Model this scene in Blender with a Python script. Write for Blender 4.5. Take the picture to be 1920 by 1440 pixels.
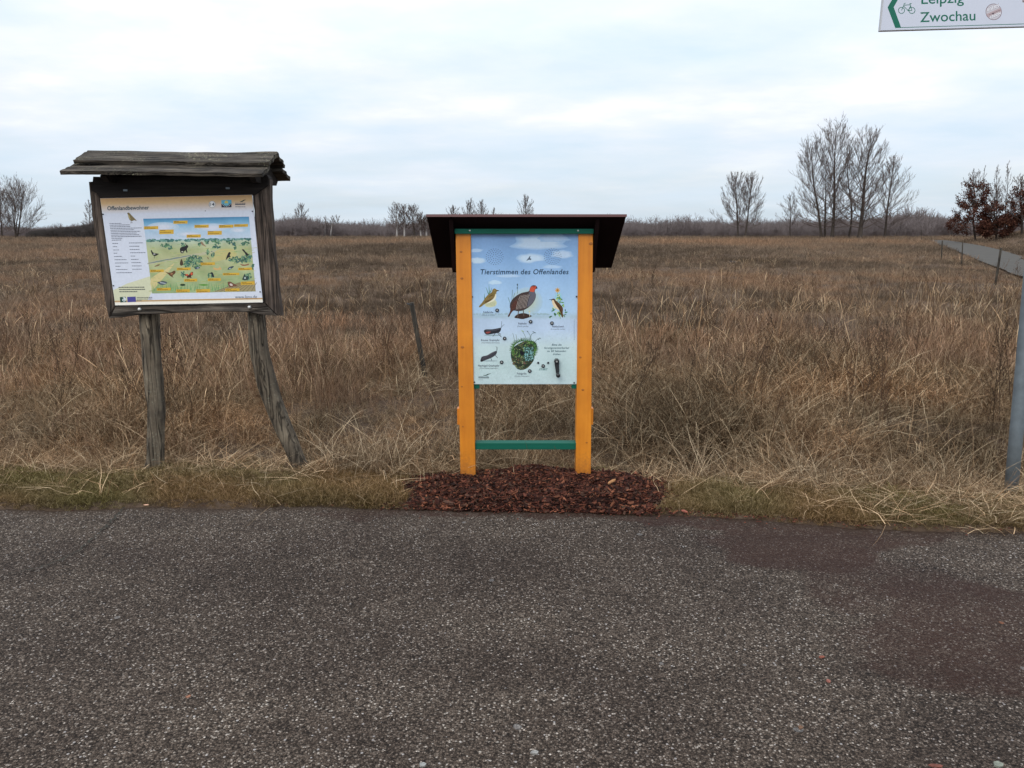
import bpy, bmesh, math, random
import numpy as np
from mathutils import Vector, Matrix, noise
from mathutils.geometry import tessellate_polygon

random.seed(7)
RNG = np.random.default_rng(11)
R = math.radians
scene = bpy.context.scene
for o in list(bpy.data.objects): bpy.data.objects.remove(o)
COL = scene.collection

# ------------------------------------------------------------------ camera
F, CX, CY, HC = 1443.0, 960.0, 720.0, 1.6
PITCH = math.atan(290 / F)
cam = bpy.data.cameras.new('camera'); camo = bpy.data.objects.new('camera', cam); COL.objects.link(camo)
camo.location = (0, 0, HC); camo.rotation_euler = (math.pi/2 - PITCH, 0, 0)
cam.sensor_width = 36; cam.lens = 36 * F / 1920; cam.clip_start = .05; cam.clip_end = 6000
scene.camera = camo
cam.shift_x = 0

# ------------------------------------------------------------------ world: overcast sky
SUN_EL, SUN_AZ = 40.0, 205.0      # soft brightness behind the viewer
world = bpy.data.worlds.new('World'); scene.world = world; world.use_nodes = True
nt = world.node_tree; N = nt.nodes; L = nt.links; N.clear()
wout = N.new('ShaderNodeOutputWorld')
sky = N.new('ShaderNodeTexSky'); sky.sky_type = 'NISHITA'; sky.sun_disc = False
sky.sun_elevation = R(SUN_EL); sky.sun_rotation = R(SUN_AZ); sky.air_density = 1.0; sky.dust_density = 2.0
bgs = N.new('ShaderNodeBackground'); bgs.inputs[1].default_value = .12; L.new(sky.outputs[0], bgs.inputs[0])
tc = N.new('ShaderNodeTexCoord'); sep = N.new('ShaderNodeSeparateXYZ'); L.new(tc.outputs['Generated'], sep.inputs[0])
def wmath(op, a, b=None, clamp=False):
    n = N.new('ShaderNodeMath'); n.operation = op; n.use_clamp = clamp
    for i, v in enumerate((a, b)):
        if v is None: continue
        if isinstance(v, (int, float)): n.inputs[i].default_value = v
        else: L.new(v, n.inputs[i])
    return n.outputs[0]
zc = wmath('MAXIMUM', sep.outputs[2], 0.0)
den = wmath('ADD', zc, .13)
cx = wmath('DIVIDE', sep.outputs[0], den); cy = wmath('DIVIDE', sep.outputs[1], den)
comb = N.new('ShaderNodeCombineXYZ'); L.new(cx, comb.inputs[0]); L.new(cy, comb.inputs[1])
n1 = N.new('ShaderNodeTexNoise'); n1.inputs['Scale'].default_value = .75; n1.inputs['Detail'].default_value = 6; n1.inputs['Roughness'].default_value = .5
n1.inputs['Distortion'].default_value = .25; L.new(comb.outputs[0], n1.inputs['Vector'])
mp2 = N.new('ShaderNodeMapping'); mp2.inputs['Location'].default_value = (3.7, 1.2, 0); mp2.inputs['Scale'].default_value = (.85, 1.0, 1); L.new(comb.outputs[0], mp2.inputs[0])
n2 = N.new('ShaderNodeTexNoise'); n2.inputs['Scale'].default_value = 1.15; n2.inputs['Detail'].default_value = 7; n2.inputs['Roughness'].default_value = .55
L.new(mp2.outputs[0], n2.inputs['Vector'])
ramp = N.new('ShaderNodeValToRGB'); L.new(n2.outputs[0], ramp.inputs[0])
ramp.color_ramp.elements[0].position = .32; ramp.color_ramp.elements[0].color = (.66, .79, .92, 1)
ramp.color_ramp.elements[1].position = .70; ramp.color_ramp.elements[1].color = (1.0, 1.0, 1.0, 1)
e = ramp.color_ramp.elements.new(.5); e.color = (.78, .855, .95, 1)
e = ramp.color_ramp.elements.new(.58); e.color = (.85, .89, .97, 1)
grad = wmath('ADD', wmath('MULTIPLY', zc, 1.0), .87)
hmx = N.new('ShaderNodeMix'); hmx.data_type = 'RGBA'; hz_ = wmath('SUBTRACT', .85, wmath('MULTIPLY', zc, 6.0), clamp=True); L.new(hz_, hmx.inputs[0])
L.new(ramp.outputs[0], hmx.inputs[6]); hmx.inputs[7].default_value = (.70, .82, .92, 1)
bgc = N.new('ShaderNodeBackground'); L.new(hmx.outputs[2], bgc.inputs[0]); L.new(grad, bgc.inputs[1])
cov = N.new('ShaderNodeMapRange'); cov.inputs[1].default_value = .33; cov.inputs[2].default_value = .60
cov.inputs[3].default_value = .82; cov.inputs[4].default_value = 1.0; L.new(n1.outputs[0], cov.inputs[0])
mix = N.new('ShaderNodeMixShader'); L.new(cov.outputs[0], mix.inputs[0]); L.new(bgs.outputs[0], mix.inputs[1]); L.new(bgc.outputs[0], mix.inputs[2])
L.new(mix.outputs[0], wout.inputs[0])

sl = bpy.data.lights.new('sun', 'SUN'); sl.energy = 1.5; sl.angle = R(40); sl.color = (1, .94, .86)
slo = bpy.data.objects.new('sun', sl); COL.objects.link(slo)
az = R(SUN_AZ); el = R(SUN_EL)
sd = Vector((math.sin(az)*math.cos(el), math.cos(az)*math.cos(el), math.sin(el)))
slo.rotation_euler = sd.to_track_quat('Z', 'Y').to_euler(); slo.location = (0, -5, 20)
scene.view_settings.view_transform = 'Standard'; scene.view_settings.look = 'None'
scene.view_settings.exposure = 0.15; scene.view_settings.gamma = 1; scene.view_settings.use_curve_mapping = False
scene.render.engine = 'CYCLES'

# ------------------------------------------------------------------ helpers
cp, sp_ = math.cos(PITCH), math.sin(PITCH)
def ray(px, py):
    a = (px - CX)/F; b = (CY - py)/F
    return Vector((a, cp + b*sp_, -sp_ + b*cp))
def P(px, py, Y):                       # the point of the vertical plane at distance Y
    d = ray(px, py); t = Y/d.y
    return Vector((d.x*t, Y, HC + d.z*t))
def G(px, py, z=0.0):                   # the point on the ground
    d = ray(px, py); t = (z - HC)/d.z
    return Vector((d.x*t, d.y*t, z))

def tag(o, label=None, cat=None, group=None, kind=None):
    if label: o['label'] = label
    if cat: o['category'] = cat
    if group: o['group'] = group
    if kind: o['kind'] = kind
    return o
def empty(name, loc, label, cat, group=None):
    o = bpy.data.objects.new(name, None); COL.objects.link(o); o.location = loc; o.empty_display_size = .2
    return tag(o, label, cat, group)
def addobj(name, me, parent=None, mat=None):
    o = bpy.data.objects.new(name, me); COL.objects.link(o)
    if mat and not me.materials: me.materials.append(mat)
    if parent:
        o.parent = parent
        pl = parent.location if parent.parent is None else parent.location + parent.parent.location
        o.location = -Vector(pl) if parent.get('_w', 0) == 0 else (0, 0, 0)
        o.matrix_parent_inverse = Matrix()
        if parent.parent is None:
            o.location = -Vector(parent.location)
        else:
            o.location = (0, 0, 0)
    return o
# meshes are written in world coordinates; children of a thing's Empty are shifted back by its location
def mesh(name, verts, faces, mat=None, parent=None, smooth=False, colors=None):
    me = bpy.data.meshes.new(name); me.from_pydata([tuple(v) for v in verts], [], faces); me.update()
    if smooth: me.polygons.foreach_set('use_smooth', [True]*len(me.polygons))
    if colors is not None:
        ca = me.color_attributes.new('Col', 'FLOAT_COLOR', 'POINT')
        ca.data.foreach_set('color', np.asarray(colors, dtype=np.float32).ravel())
    return addobj(name, me, parent, mat)
def from_bm(name, bm, mat=None, parent=None, smooth=False):
    me = bpy.data.meshes.new(name); bm.normal_update(); bm.to_mesh(me); bm.free()
    if smooth: me.polygons.foreach_set('use_smooth', [True]*len(me.polygons))
    return addobj(name, me, parent, mat)
def box_bm(x0, x1, y0, y1, z0, z1, bev=0.0, bm=None):
    b = bmesh.new()
    vs = [b.verts.new((x, y, z)) for x in (x0, x1) for y in (y0, y1) for z in (z0, z1)]
    for f in ((0,1,3,2),(4,6,7,5),(0,4,5,1),(2,3,7,6),(0,2,6,4),(1,5,7,3)): b.faces.new([vs[i] for i in f])
    bmesh.ops.recalc_face_normals(b, faces=b.faces)
    if bev: bmesh.ops.bevel(b, geom=b.edges[:], offset=bev, segments=2, affect='EDGES', profile=.6)
    if bm is not None:
        me = bpy.data.meshes.new('t'); b.to_mesh(me); b.free(); bm.from_mesh(me); bpy.data.meshes.remove(me); return bm
    return b
def hexa_bm(bot, top, bev=0):           # four lower corners, four upper corners
    b = bmesh.new(); vs = [b.verts.new(v) for v in list(bot)+list(top)]
    for f in ((3,2,1,0),(4,5,6,7),(0,1,5,4),(1,2,6,5),(2,3,7,6),(3,0,4,7)): b.faces.new([vs[i] for i in f])
    bmesh.ops.recalc_face_normals(b, faces=b.faces)
    if bev: bmesh.ops.bevel(b, geom=b.edges[:], offset=bev, segments=2, affect='EDGES', profile=.6)
    return b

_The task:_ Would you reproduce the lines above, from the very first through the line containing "cam.shift_x = 0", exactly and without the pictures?

_Result below:_
Model this scene in Blender with a Python script. Write for Blender 4.5. Take the picture to be 1920 by 1440 pixels.
import bpy, bmesh, math, random
import numpy as np
from mathutils import Vector, Matrix, noise
from mathutils.geometry import tessellate_polygon

random.seed(7)
RNG = np.random.default_rng(11)
R = math.radians
scene = bpy.context.scene
for o in list(bpy.data.objects): bpy.data.objects.remove(o)
COL = scene.collection

# ------------------------------------------------------------------ camera
F, CX, CY, HC = 1443.0, 960.0, 720.0, 1.6
PITCH = math.atan(290 / F)
cam = bpy.data.cameras.new('camera'); camo = bpy.data.objects.new('camera', cam); COL.objects.link(camo)
camo.location = (0, 0, HC); camo.rotation_euler = (math.pi/2 - PITCH, 0, 0)
cam.sensor_width = 36; cam.lens = 36 * F / 1920; cam.clip_start = .05; cam.clip_end = 6000
scene.camera = camo
cam.shift_x = 0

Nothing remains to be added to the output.